* start Stored data *

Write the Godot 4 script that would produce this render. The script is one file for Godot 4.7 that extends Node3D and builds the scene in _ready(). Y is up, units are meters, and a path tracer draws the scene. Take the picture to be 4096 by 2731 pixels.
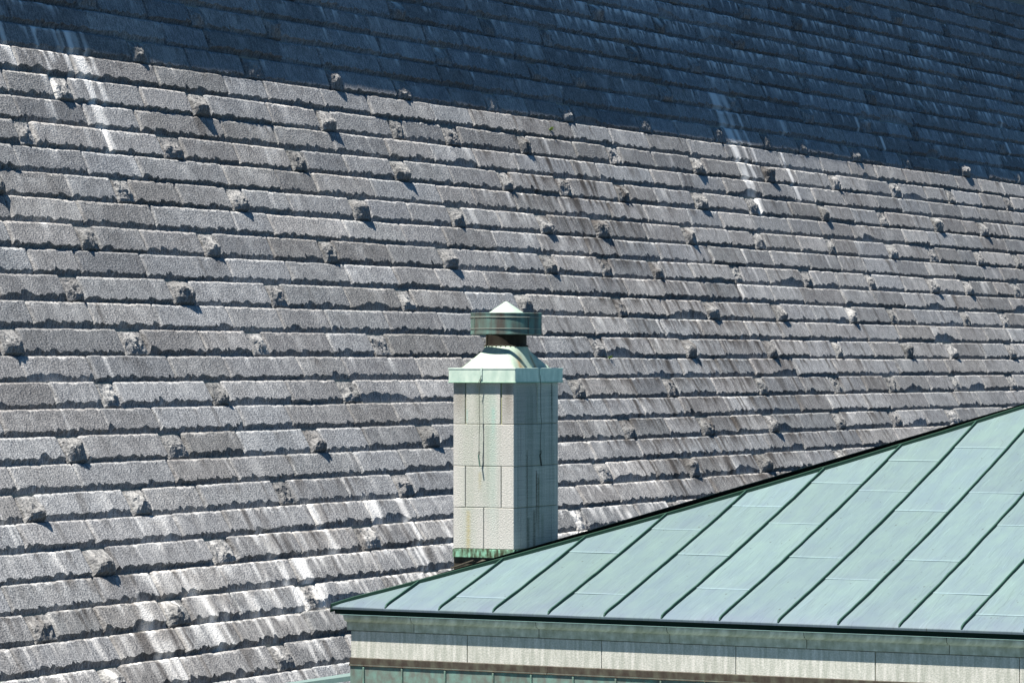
extends Node3D
# Granite dam wall above a copper-roofed pavilion with a capped chimney.
# x runs along the dam, z points out of the dam, y is up; heights inside the builders are
# measured from eye level, EYE metres above the ground.

const EYE := 14.0
const CO := 0.887424
const SI := 0.460954
const WALL := 29.5386          # distance from the eye to the wall, at eye level
const EAVE := Vector3(31.0891, -2.4727, -18.2465)
const FLUE := Vector3(33.02, 0.0, -17.13)      # front corner of the chimney

var used := {}
var rng := RandomNumberGenerator.new()
var fine := FastNoiseLite.new()
var rough := FastNoiseLite.new()
var facets := FastNoiseLite.new()
var M := {}
var dam: Node3D
var house: Node3D
var flue: Node3D

# ---------------------------------------------------------------- helpers

func numbered(n: String, parent: Node) -> String:
	var key := "%d/%s" % [parent.get_instance_id(), n]
	used[key] = used.get(key, -1) + 1
	return n if used[key] == 0 else "%s_%03d" % [n, used[key]]

func thing(called: String, label: String, category: String, at: Vector3) -> Node3D:
	var o := Node3D.new()
	o.name = numbered(called, self)
	o.position = at
	o.set_meta("label", label)
	o.set_meta("category", category)
	add_child(o)
	return o

func part(called: String, mesh: Mesh, mat: Material, parent: Node, kind := "", label := "") -> MeshInstance3D:
	var o := MeshInstance3D.new()
	o.name = numbered(called, parent)
	o.mesh = mesh
	if mat: o.material_override = mat
	if kind: o.set_meta("kind", kind)
	if label: o.set_meta("label", label)
	parent.add_child(o, true)
	return o

class Buf:
	var v := PackedVector3Array()
	var n := PackedVector3Array()
	var c := PackedColorArray()
	var u := PackedVector2Array()
	var w := PackedVector2Array()
	var i := PackedInt32Array()
	var off := Vector3.ZERO
	func mesh() -> ArrayMesh:
		var a := []
		a.resize(Mesh.ARRAY_MAX)
		a[Mesh.ARRAY_VERTEX] = v
		a[Mesh.ARRAY_NORMAL] = n
		a[Mesh.ARRAY_COLOR] = c
		a[Mesh.ARRAY_TEX_UV] = u
		a[Mesh.ARRAY_TEX_UV2] = w
		a[Mesh.ARRAY_INDEX] = i
		var m := ArrayMesh.new()
		m.add_surface_from_arrays(Mesh.PRIMITIVE_TRIANGLES, a)
		return m
	# a grid of points, rows x cols, smooth inside; flip turns the outside round
	func grid(p: PackedVector3Array, rows: int, cols: int, uv: PackedVector2Array, uv2: PackedVector2Array, col: PackedColorArray, flip := false) -> void:
		var b := v.size()
		for r in rows:
			var r0 := maxi(r - 1, 0) * cols
			var r1 := mini(r + 1, rows - 1) * cols
			var rr := r * cols
			for k in cols:
				var du := p[rr + mini(k + 1, cols - 1)] - p[rr + maxi(k - 1, 0)]
				var dv := p[r1 + k] - p[r0 + k]
				var nn := du.cross(dv).normalized()
				if flip: nn = -nn
				if nn == Vector3.ZERO: nn = Vector3.UP
				v.append(p[rr + k] - off)
				n.append(nn)
		u.append_array(uv)
		w.append_array(uv2)
		c.append_array(col)
		for r in rows - 1:
			for k in cols - 1:
				var q := b + r * cols + k
				if flip: i.append_array([q, q + 1, q + cols, q + 1, q + cols + 1, q + cols])
				else: i.append_array([q, q + cols, q + 1, q + 1, q + cols, q + cols + 1])
	func quad(a: Vector3, b: Vector3, d: Vector3, e: Vector3, col: Color, uvs := []) -> void:
		# a b d e run anticlockwise seen from outside
		var s := v.size()
		var nn := (b - a).cross(e - a).normalized()
		var k := 0
		for q in [a, b, d, e]:
			v.append(q - off); n.append(nn); c.append(col)
			var uu = uvs[k] if uvs else Vector2(q.x + q.z, q.y)
			u.append(uu); w.append(uu)
			k += 1
		i.append_array([s, s + 2, s + 1, s, s + 3, s + 2])
	func tri(a: Vector3, b: Vector3, d: Vector3, col: Color) -> void:
		var s := v.size()
		var nn := (b - a).cross(d - a).normalized()
		for q in [a, b, d]:
			v.append(q - off); n.append(nn); c.append(col)
			u.append(Vector2(q.x + q.z, q.y)); w.append(Vector2(q.x + q.z, q.y))
		i.append_array([s, s + 2, s + 1])
	func box(lo: Vector3, hi: Vector3, col: Color, b := 0.0) -> void:
		# chamfered box
		var f := [lo, hi]
		if b <= 0.0:
			quad(Vector3(lo.x, lo.y, hi.z), Vector3(hi.x, lo.y, hi.z), Vector3(hi.x, hi.y, hi.z), Vector3(lo.x, hi.y, hi.z), col)
			quad(Vector3(hi.x, lo.y, lo.z), Vector3(lo.x, lo.y, lo.z), Vector3(lo.x, hi.y, lo.z), Vector3(hi.x, hi.y, lo.z), col)
			quad(Vector3(lo.x, lo.y, lo.z), Vector3(lo.x, lo.y, hi.z), Vector3(lo.x, hi.y, hi.z), Vector3(lo.x, hi.y, lo.z), col)
			quad(Vector3(hi.x, lo.y, hi.z), Vector3(hi.x, lo.y, lo.z), Vector3(hi.x, hi.y, lo.z), Vector3(hi.x, hi.y, hi.z), col)
			quad(Vector3(lo.x, hi.y, hi.z), Vector3(hi.x, hi.y, hi.z), Vector3(hi.x, hi.y, lo.z), Vector3(lo.x, hi.y, lo.z), col)
			quad(Vector3(lo.x, lo.y, lo.z), Vector3(hi.x, lo.y, lo.z), Vector3(hi.x, lo.y, hi.z), Vector3(lo.x, lo.y, hi.z), col)
			return
		var at := func(sx: int, sy: int, sz: int, ax: int) -> Vector3:
			var q := Vector3(f[sx].x, f[sy].y, f[sz].z)
			if ax != 0: q.x += b if sx == 0 else -b
			if ax != 1: q.y += b if sy == 0 else -b
			if ax != 2: q.z += b if sz == 0 else -b
			return q
		var mid := (lo + hi) * 0.5
		var face := func(l: Array) -> void:
			var ctr := Vector3.ZERO
			for q in l: ctr += q
			ctr /= l.size()
			var nn: Vector3 = (l[1] - l[0]).cross(l[2] - l[0])
			var fwd: bool = nn.dot(ctr - mid) > 0
			if l.size() == 4:
				if fwd: quad(l[0], l[1], l[2], l[3], col)
				else: quad(l[0], l[3], l[2], l[1], col)
			elif fwd: tri(l[0], l[1], l[2], col)
			else: tri(l[0], l[2], l[1], col)
		for s in 2:
			face.call([at.call(s, 0, 0, 0), at.call(s, 1, 0, 0), at.call(s, 1, 1, 0), at.call(s, 0, 1, 0)])
			face.call([at.call(0, s, 0, 1), at.call(1, s, 0, 1), at.call(1, s, 1, 1), at.call(0, s, 1, 1)])
			face.call([at.call(0, 0, s, 2), at.call(1, 0, s, 2), at.call(1, 1, s, 2), at.call(0, 1, s, 2)])
			for t in 2:
				face.call([at.call(s, t, 0, 0), at.call(s, t, 1, 0), at.call(s, t, 1, 1), at.call(s, t, 0, 1)])
				face.call([at.call(s, 0, t, 0), at.call(s, 1, t, 0), at.call(s, 1, t, 2), at.call(s, 0, t, 2)])
				face.call([at.call(0, s, t, 1), at.call(1, s, t, 1), at.call(1, s, t, 2), at.call(0, s, t, 2)])
				for r in 2: face.call([at.call(s, t, r, 0), at.call(s, t, r, 1), at.call(s, t, r, 2)])
	func tube(pts: Array, r: float, sides: int, col: Color) -> void:
		var p := PackedVector3Array()
		var cc := PackedColorArray()
		var uu := PackedVector2Array()
		for k in pts.size():
			var d: Vector3 = (pts[mini(k + 1, pts.size() - 1)] - pts[maxi(k - 1, 0)]).normalized()
			var a := d.cross(Vector3(0.3, 0.2, 1).normalized()).normalized()
			var b := d.cross(a)
			for s in sides + 1:
				var ph := TAU * s / sides
				p.append(pts[k] + (a * cos(ph) + b * sin(ph)) * r)
				cc.append(col)
				uu.append(Vector2(float(s) / sides, k))
		grid(p, pts.size(), sides + 1, uu, uu, cc, false)
	# rings of points round a vertical axis: list of [radius_x, radius_z, y]; col per ring
	func lathe(ctr: Vector3, rings: Array, sides: int, cols: Array, flip := false) -> void:
		var p := PackedVector3Array()
		var cc := PackedColorArray()
		var uu := PackedVector2Array()
		for k in rings.size():
			for s in sides + 1:
				var ph := TAU * s / sides
				p.append(ctr + Vector3(cos(ph) * rings[k][0], rings[k][2], -sin(ph) * rings[k][1]))
				cc.append(cols[k % cols.size()])
				uu.append(Vector2(ph * rings[k][0], rings[k][2]))
		grid(p, rings.size(), sides + 1, uu, uu, cc, flip)

func lin(r: float, g: float, b: float) -> Color:
	return Color(r, g, b)

# ---------------------------------------------------------------- textures

func noise_image(w: int, h: int, freq: float, octaves: int, seed: int, kind := FastNoiseLite.TYPE_SIMPLEX_SMOOTH) -> Image:
	var n := FastNoiseLite.new()
	n.noise_type = kind
	n.seed = seed
	n.frequency = freq
	n.fractal_type = FastNoiseLite.FRACTAL_FBM
	n.fractal_octaves = octaves
	n.fractal_gain = 0.6
	var im := n.get_seamless_image(w, h, false, false, 0.12, true)
	im.convert(Image.FORMAT_L8)
	return im

func stretched(w: int, h: int, by: int, freq: float, octaves: int, seed: int) -> Image:
	var im := noise_image(w, h / by, freq, octaves, seed)
	im.resize(w, h, Image.INTERPOLATE_CUBIC)
	return im

func tex(im: Image) -> ImageTexture:
	return ImageTexture.create_from_image(im)

func normals_from(a: Image, b: Image, share: float, strength: float) -> ImageTexture:
	var d := a.get_data()
	var e := b.get_data()
	for k in d.size(): d[k] = int(d[k] * (1.0 - share) + e[k] * share)
	var im := Image.create_from_data(a.get_width(), a.get_height(), false, Image.FORMAT_L8, d)
	im.convert(Image.FORMAT_RGBA8)
	im.bump_map_to_normal_map(strength)
	return tex(im)

func tone_texture(a: Image, b: Image, share: float, dark: Color, light: Color, gain: float) -> ImageTexture:
	var d := a.get_data()
	var e := b.get_data()
	var out := PackedByteArray()
	out.resize(d.size() * 3)
	for k in d.size():
		var t := clampf(((d[k] * (1.0 - share) + e[k] * share) / 255.0 - 0.5) * gain + 0.5, 0.0, 1.0)
		out[k * 3] = int(255.0 * minf(1.0, lerpf(dark.r, light.r, t)))
		out[k * 3 + 1] = int(255.0 * minf(1.0, lerpf(dark.g, light.g, t)))
		out[k * 3 + 2] = int(255.0 * minf(1.0, lerpf(dark.b, light.b, t)))
	return tex(Image.create_from_data(a.get_width(), a.get_height(), false, Image.FORMAT_RGB8, out))

# fine run lines, pinholes and bits of lichen on old sheet copper
func weathered(t: ImageTexture) -> ImageTexture:
	var im := t.get_image()
	var r := RandomNumberGenerator.new()
	r.seed = 8
	var W := im.get_width()
	for q in 900:
		var x := r.randi_range(0, W - 1)
		var y := r.randi_range(0, W - 1)
		var len := r.randi_range(10, 110)
		var f := r.randf_range(0.90, 1.08)
		for j in len:
			var yy := (y + j) % W
			var xx := (x + int(3.0 * sin(j * 0.05 + x))) % W
			var c := im.get_pixel(absi(xx), yy)
			im.set_pixel(absi(xx), yy, Color(minf(1, c.r * f), minf(1, c.g * f), minf(1, c.b * f)))
	for q in 60:
		var x := r.randi_range(2, W - 8)
		var y := r.randi_range(2, W - 8)
		var w := r.randi_range(1, 3)
		var h := r.randi_range(1, 3)
		for j in w:
			for k in h: im.set_pixel(x + j + k / 2, y + k, Color(0.42, 0.44, 0.40))
	return tex(im)

func material(called: String, col: Color, roughness: float) -> StandardMaterial3D:
	var m := StandardMaterial3D.new()
	m.resource_name = called
	var c := col.srgb_to_linear()
	m.albedo_color = Color(c.r * 0.74, c.g * 0.74, c.b * 0.74).linear_to_srgb()
	m.roughness = roughness
	m.vertex_color_use_as_albedo = true
	m.metallic_specular = 0.3
	return m

# ---------------------------------------------------------------- the shape of the dam

func setback(h: float) -> float:
	return 0.56 * h - 0.012 * h * h

func bed(k: int) -> float:          # height of the top of course k
	return 4.925 - 0.4013 * k if k <= 12 else 0.109 - 0.387 * (k - 12)

func wall_z(h: float) -> float:
	return -(WALL + setback(h))

func span_of(k: int) -> Vector2:    # how far course k is laid: a little past what can be seen
	var h := bed(k) - 0.2
	var d := WALL + setback(h)
	var a := -0.1463
	return Vector2(d / (SI - a * CO) * (CO + a * SI) - 1.6, d / (SI + a * CO) * (CO - a * SI) + 2.2)

func stain_uv(x: float, s: float) -> Vector2:
	return Vector2(log(x / 33.0) / log(125.0 / 33.0), s / 20.0)

func course_s(k: float) -> float:
	return (k + 16.0) * 0.44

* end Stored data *

▶ _Work to complete_
Leave out any pictures and return exactly the lines from the beginning of the data through the line with "const FLUE := Vector3(33.02, 0.0, -17.13)", inclusive.

▶ _In response_
Write the Godot 4 script that would produce this render. The script is one file for Godot 4.7 that extends Node3D and builds the scene in _ready(). Y is up, units are meters, and a path tracer draws the scene. Take the picture to be 4096 by 2731 pixels.
extends Node3D
# Granite dam wall above a copper-roofed pavilion with a capped chimney.
# x runs along the dam, z points out of the dam, y is up; heights inside the builders are
# measured from eye level, EYE metres above the ground.

const EYE := 14.0
const CO := 0.887424
const SI := 0.460954
const WALL := 29.5386          # distance from the eye to the wall, at eye level
const EAVE := Vector3(31.0891, -2.4727, -18.2465)
const FLUE := Vector3(33.02, 0.0, -17.13)      # front corner of the chimney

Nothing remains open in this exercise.